» Problem to work on: Count every line that has the word "scene". Give the number, without anything more.

» Collected data:
•••••
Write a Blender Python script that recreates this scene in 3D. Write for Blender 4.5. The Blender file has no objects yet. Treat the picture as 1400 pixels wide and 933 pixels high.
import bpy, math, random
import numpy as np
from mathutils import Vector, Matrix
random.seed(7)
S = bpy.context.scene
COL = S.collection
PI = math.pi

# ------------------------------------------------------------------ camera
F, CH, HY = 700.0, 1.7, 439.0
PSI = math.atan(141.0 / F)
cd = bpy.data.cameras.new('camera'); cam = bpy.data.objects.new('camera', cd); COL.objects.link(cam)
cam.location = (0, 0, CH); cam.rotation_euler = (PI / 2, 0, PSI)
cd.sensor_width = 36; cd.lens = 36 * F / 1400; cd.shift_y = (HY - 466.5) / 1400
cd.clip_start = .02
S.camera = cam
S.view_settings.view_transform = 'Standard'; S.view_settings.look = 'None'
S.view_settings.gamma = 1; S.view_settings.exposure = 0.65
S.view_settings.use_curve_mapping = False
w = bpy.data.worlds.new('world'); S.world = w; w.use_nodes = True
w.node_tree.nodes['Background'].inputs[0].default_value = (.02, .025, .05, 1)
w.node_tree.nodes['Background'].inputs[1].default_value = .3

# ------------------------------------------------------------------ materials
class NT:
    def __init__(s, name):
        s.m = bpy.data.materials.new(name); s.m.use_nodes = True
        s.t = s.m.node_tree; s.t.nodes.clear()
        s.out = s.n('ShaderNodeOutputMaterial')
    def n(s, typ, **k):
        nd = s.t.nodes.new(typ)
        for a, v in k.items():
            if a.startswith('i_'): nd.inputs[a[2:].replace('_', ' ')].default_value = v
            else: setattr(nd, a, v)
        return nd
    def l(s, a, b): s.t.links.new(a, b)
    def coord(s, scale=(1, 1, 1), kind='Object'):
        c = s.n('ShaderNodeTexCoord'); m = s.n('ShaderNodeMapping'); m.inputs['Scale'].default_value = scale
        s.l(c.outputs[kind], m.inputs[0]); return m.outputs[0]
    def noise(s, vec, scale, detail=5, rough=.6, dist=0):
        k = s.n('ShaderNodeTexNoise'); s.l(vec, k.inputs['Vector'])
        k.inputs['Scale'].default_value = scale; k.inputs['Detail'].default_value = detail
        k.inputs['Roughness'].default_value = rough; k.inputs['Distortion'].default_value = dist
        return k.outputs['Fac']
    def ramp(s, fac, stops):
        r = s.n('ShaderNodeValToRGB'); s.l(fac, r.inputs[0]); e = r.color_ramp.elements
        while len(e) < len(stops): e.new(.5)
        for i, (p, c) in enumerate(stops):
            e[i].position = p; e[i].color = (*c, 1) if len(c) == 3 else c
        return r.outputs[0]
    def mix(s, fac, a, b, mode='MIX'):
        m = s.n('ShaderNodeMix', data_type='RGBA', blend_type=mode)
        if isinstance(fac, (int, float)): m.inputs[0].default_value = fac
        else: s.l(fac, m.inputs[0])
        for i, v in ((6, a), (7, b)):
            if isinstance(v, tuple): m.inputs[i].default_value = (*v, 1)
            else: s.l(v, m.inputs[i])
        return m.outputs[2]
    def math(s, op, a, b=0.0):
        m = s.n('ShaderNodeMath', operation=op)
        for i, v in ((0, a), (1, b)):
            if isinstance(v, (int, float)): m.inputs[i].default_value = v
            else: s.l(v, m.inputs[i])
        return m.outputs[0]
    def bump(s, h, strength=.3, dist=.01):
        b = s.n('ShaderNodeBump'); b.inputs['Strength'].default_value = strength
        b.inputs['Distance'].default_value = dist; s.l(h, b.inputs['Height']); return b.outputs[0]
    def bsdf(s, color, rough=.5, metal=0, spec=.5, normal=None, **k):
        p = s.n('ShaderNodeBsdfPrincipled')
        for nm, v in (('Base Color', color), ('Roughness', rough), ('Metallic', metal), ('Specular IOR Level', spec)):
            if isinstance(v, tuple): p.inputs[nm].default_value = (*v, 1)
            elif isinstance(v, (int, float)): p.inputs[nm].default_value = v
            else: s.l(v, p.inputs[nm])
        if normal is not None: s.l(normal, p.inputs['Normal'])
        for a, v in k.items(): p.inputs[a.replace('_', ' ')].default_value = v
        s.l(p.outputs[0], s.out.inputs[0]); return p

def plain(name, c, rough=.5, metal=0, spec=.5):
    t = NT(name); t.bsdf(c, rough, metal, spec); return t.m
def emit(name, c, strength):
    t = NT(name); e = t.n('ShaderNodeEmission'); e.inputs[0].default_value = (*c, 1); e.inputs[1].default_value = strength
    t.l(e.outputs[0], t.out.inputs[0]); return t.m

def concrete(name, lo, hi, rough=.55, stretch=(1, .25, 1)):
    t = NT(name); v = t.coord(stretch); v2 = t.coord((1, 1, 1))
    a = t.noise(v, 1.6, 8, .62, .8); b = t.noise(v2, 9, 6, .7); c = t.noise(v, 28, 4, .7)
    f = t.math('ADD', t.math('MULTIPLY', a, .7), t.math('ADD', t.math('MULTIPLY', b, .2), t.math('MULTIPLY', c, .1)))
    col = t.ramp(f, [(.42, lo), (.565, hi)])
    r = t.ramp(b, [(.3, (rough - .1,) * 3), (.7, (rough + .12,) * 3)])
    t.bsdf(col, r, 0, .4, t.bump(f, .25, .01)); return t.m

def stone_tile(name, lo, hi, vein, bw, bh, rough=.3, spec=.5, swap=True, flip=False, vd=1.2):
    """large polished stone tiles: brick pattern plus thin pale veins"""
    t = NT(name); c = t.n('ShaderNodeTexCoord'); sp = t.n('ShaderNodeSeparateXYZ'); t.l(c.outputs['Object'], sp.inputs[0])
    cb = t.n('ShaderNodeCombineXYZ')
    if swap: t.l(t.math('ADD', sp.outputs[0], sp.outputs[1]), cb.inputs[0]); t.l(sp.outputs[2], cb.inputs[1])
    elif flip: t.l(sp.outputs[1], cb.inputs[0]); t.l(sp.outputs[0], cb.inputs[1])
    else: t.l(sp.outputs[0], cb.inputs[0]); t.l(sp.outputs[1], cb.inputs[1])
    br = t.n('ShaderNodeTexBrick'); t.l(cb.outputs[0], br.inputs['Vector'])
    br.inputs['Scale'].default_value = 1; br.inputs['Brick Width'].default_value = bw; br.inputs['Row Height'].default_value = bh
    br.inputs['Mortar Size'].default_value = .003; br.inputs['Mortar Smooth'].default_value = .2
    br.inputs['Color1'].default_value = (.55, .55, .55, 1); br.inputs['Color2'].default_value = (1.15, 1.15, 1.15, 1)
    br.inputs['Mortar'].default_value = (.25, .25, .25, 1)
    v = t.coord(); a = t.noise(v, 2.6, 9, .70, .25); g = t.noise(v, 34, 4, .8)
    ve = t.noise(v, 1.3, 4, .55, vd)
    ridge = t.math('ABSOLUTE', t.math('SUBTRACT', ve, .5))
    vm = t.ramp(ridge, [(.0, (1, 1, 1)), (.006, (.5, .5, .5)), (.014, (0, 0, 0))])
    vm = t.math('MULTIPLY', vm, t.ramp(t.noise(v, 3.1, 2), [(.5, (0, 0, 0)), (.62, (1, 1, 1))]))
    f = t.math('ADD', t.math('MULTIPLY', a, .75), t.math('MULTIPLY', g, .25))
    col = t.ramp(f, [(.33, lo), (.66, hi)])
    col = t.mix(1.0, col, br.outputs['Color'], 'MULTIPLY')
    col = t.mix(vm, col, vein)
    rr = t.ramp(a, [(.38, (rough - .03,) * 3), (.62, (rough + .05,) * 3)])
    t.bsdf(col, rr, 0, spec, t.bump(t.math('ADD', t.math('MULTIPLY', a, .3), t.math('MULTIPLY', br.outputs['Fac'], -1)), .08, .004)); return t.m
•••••
» The output: 2